04-01-2005, 01:21 AM
Well you can goto sites and find the scales fitting the key and make your own little solo runs up like this one i made up (not the best but i like the slides) its based on a F lydian. The powertab doesnt sounde right cause some slides you dont hear and some sound strange so play it yourself to judge.

04-01-2005, 06:26 AM
IMO it's all just experience man. If you jam long enough to a track you'll figure what works what doesn't.

But improv. has a lot of putting what you hear in your head into the fretboard. I don't have perfect pitch or anything, but I can nail most of what I hear into the fretboard and make it sound exactly the way I imagined it to be. That's very important for me. Sure you can just run up and down a scale while staring at a scale chart but that's not going to help you in a live situation is it? When I figure out a cool rift going with a track I sit down and analyze it. You'll find that you've been playing over a mode or a chord shape without knowing.

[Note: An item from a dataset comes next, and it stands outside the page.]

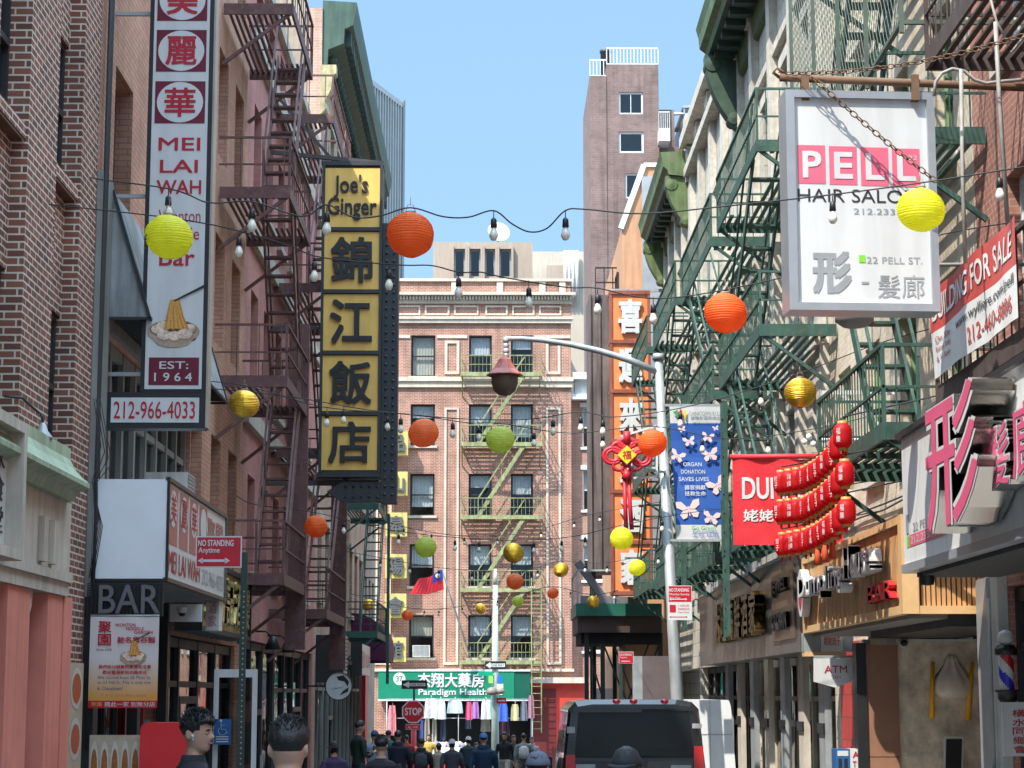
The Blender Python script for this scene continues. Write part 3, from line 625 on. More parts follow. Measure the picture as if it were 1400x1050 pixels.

Soloing over anything does have a lot of theory behind it. It's cool to know that d dorian over a A-C-E sounds right and stuff, but it's more important to hear it. It's cool to mimic other players and throw in their rifts into a jam session, but it's more important to find your own sound, think what you want to sound like and make it happen.

The strictly threads are great thx to Russ. It helps you realize more tonal possibilities that you may not have thought of. Hearing the tonal quality of a mode is more important than knowing which notes are in it.